Looking to the future: will improved ethics assessment give EU research and innovation an edge?

Rowena Rodrigues, Trilateral Research

As the SATORI project concludes this month, let’s consider the future of ethics assessment, its challenges, and the role of policy-makers in fostering it to ensure research and innovation (R&I) excellence and global leadership.

 

The future of ethics assessment will be as bright, as we wish it to be, and work to make it. According to the European Commission, ethics is given the highest priority in EU funded research: all the activities carried out under Horizon 2020 must comply with ethical principles and relevant national, EU and international legislation, for example the Charter of Fundamental Rights of the European Union and the European Convention on Human Rights. Ethics will continue to be an “integral part of research from beginning to end, and ethical compliance is seen as pivotal to achieve real research excellence” (Horizon 2020 Framework Manual). As the SATORI policy brief “Supporting ethics assessment in research and innovation” states, national-level ethics assessment should be supported by legal frameworks, funding and the right impetus – these will help it fulfil its objectives more effectively and contribute to the positive impacts of R&I.

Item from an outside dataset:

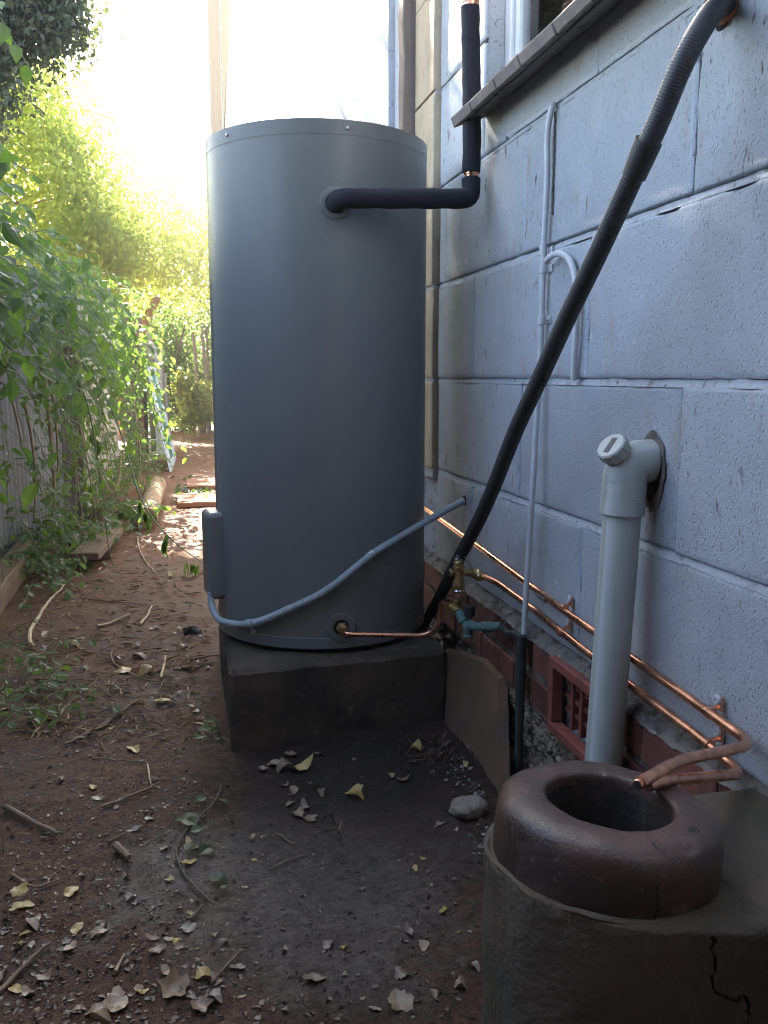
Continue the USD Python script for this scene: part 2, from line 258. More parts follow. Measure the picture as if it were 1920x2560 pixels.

As highlighted by participants at the SATORI final conference held in Brussels on 18-19 September 2017 and the SATORI policy recommendations report, the key challenges will continue to be the fragmentation of efforts, low awareness levels, lack of institutional support in some areas, shortage of resources (human, financial, time), the strong influence of economic and political circumstances on the functioning of ethics committees, and cross-cultural agreement about moral limits of R&I. Each of these challenges calls for concerted and sustained efforts by stakeholders to address them using various means e.g., embedding ethics in the institution and fostering a commitment to it, sharing of good practice, mutual learning and dialogue.

Policy-makers, due to their influential position, play a key role in helping address these challenges effectively. Based on its theoretical and empirical work and its policy watch and policy monitoring activities, SATORI developed six policy briefs and has made various recommendations for policy-makers. These recommendations aim to support the uptake of the project results and, on the broader level, to take EU ethics assessment to a whole new level – one that gives European research and innovation a significant leadership in considering and addressing ethical impacts and ensuring R&I excellence. The figure below summarises the recommendations.

If policy-makers (international, European and national) take it upon themselves to follow these recommendations, there will be a sea change in ethics assessment practices in R&I, and this will help alleviate the challenges ethics assessment currently faces. Support from the policy-level is critical to foster ethical and societally beneficial R&I.

While SATORI concludes this month, our work too, does not end here. The good work that SATORI has done in promoting good practice in ethics assessment and RRI will continue in various ways. The use of the SATORI CWA 17145 will be monitored and reviewed after three years. Drawing upon our results, SATORI partners will continue to collaborate widely on themes such as ethics assessment, ethical impact assessment, ethics of technologies, responsible research & innovation (RRI) to ensure buy-in to its results and to create a lasting impact, e.g., via EU-funded projects such as ENERI, GoNano, HEIRRI, NewHoRRIzon and SIENNA.